**Do this**
Reproduce precisely the lines of the listing below, starting with the line that contains "Write a Blender" and stopping after the line that contains "F, CX, HY, CH"; include nothing else.

[BEGIN Records]

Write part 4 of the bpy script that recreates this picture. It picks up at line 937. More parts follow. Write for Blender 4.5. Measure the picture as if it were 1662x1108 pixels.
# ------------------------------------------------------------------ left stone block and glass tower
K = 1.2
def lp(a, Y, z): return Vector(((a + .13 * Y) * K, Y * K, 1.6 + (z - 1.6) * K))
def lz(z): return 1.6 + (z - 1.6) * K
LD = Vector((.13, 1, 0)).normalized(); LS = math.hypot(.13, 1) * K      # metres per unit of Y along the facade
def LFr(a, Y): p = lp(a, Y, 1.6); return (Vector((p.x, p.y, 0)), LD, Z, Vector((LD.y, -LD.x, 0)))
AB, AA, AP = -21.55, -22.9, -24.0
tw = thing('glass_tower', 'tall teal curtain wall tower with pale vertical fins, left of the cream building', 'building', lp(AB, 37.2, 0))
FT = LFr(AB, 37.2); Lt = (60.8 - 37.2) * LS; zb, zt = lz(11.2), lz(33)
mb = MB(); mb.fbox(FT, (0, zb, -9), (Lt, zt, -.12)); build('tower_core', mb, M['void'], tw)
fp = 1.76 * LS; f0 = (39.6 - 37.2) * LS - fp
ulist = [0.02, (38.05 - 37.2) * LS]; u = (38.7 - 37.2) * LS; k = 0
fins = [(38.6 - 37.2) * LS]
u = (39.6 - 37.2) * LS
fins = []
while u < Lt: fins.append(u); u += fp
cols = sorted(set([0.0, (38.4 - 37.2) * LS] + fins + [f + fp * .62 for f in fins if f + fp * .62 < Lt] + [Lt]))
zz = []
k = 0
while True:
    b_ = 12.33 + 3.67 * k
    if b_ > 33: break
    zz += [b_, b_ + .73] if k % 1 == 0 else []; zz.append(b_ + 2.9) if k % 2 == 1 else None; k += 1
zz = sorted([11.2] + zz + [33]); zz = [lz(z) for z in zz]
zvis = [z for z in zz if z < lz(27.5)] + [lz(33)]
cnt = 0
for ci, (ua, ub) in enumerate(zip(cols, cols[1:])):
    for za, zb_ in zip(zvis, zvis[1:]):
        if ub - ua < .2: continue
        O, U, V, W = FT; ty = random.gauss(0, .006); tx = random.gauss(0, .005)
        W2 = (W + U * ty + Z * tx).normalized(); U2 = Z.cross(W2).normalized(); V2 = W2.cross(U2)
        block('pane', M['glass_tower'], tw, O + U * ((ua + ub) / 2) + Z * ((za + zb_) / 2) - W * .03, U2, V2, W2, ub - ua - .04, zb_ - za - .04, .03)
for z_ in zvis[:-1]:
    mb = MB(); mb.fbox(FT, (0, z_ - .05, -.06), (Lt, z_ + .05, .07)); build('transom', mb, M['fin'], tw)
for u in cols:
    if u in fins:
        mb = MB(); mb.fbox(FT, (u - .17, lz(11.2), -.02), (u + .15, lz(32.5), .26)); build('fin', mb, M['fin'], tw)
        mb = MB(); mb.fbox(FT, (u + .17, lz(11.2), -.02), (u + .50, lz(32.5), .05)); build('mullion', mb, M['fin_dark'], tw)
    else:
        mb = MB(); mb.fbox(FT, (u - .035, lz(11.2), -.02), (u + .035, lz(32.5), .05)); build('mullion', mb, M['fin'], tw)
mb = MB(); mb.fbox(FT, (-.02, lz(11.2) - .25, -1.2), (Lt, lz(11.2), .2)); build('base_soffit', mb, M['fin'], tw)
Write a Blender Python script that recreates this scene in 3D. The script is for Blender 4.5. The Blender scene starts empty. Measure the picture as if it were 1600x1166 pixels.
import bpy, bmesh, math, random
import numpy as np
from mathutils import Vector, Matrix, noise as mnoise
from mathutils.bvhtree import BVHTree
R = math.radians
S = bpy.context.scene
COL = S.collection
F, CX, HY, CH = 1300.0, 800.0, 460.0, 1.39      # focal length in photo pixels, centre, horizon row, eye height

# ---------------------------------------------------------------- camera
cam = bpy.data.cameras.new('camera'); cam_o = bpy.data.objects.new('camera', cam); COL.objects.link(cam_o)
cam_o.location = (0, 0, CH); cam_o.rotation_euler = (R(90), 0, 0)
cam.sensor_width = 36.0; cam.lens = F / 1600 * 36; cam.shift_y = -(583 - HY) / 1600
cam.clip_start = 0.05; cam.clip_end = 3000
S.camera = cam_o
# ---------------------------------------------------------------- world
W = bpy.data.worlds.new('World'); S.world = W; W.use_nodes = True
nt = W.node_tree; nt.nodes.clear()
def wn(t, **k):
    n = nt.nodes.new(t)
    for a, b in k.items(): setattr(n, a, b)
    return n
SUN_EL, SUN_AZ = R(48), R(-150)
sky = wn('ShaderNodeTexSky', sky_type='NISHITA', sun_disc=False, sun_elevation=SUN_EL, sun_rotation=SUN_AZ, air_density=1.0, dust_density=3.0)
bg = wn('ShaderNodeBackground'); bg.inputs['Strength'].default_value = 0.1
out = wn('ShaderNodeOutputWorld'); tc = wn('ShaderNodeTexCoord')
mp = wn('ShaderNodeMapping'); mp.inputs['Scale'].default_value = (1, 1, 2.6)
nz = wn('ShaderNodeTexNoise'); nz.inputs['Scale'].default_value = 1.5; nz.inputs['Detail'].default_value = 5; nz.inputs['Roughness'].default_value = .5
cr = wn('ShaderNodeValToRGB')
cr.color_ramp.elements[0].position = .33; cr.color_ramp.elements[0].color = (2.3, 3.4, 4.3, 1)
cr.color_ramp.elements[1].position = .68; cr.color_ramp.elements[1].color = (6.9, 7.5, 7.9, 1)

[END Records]

**Complete output**
Write a Blender Python script that recreates this scene in 3D. The script is for Blender 4.5. The Blender scene starts empty. Measure the picture as if it were 1600x1166 pixels.
import bpy, bmesh, math, random
import numpy as np
from mathutils import Vector, Matrix, noise as mnoise
from mathutils.bvhtree import BVHTree
R = math.radians
S = bpy.context.scene
COL = S.collection
F, CX, HY, CH = 1300.0, 800.0, 460.0, 1.39      # focal length in photo pixels, centre, horizon row, eye height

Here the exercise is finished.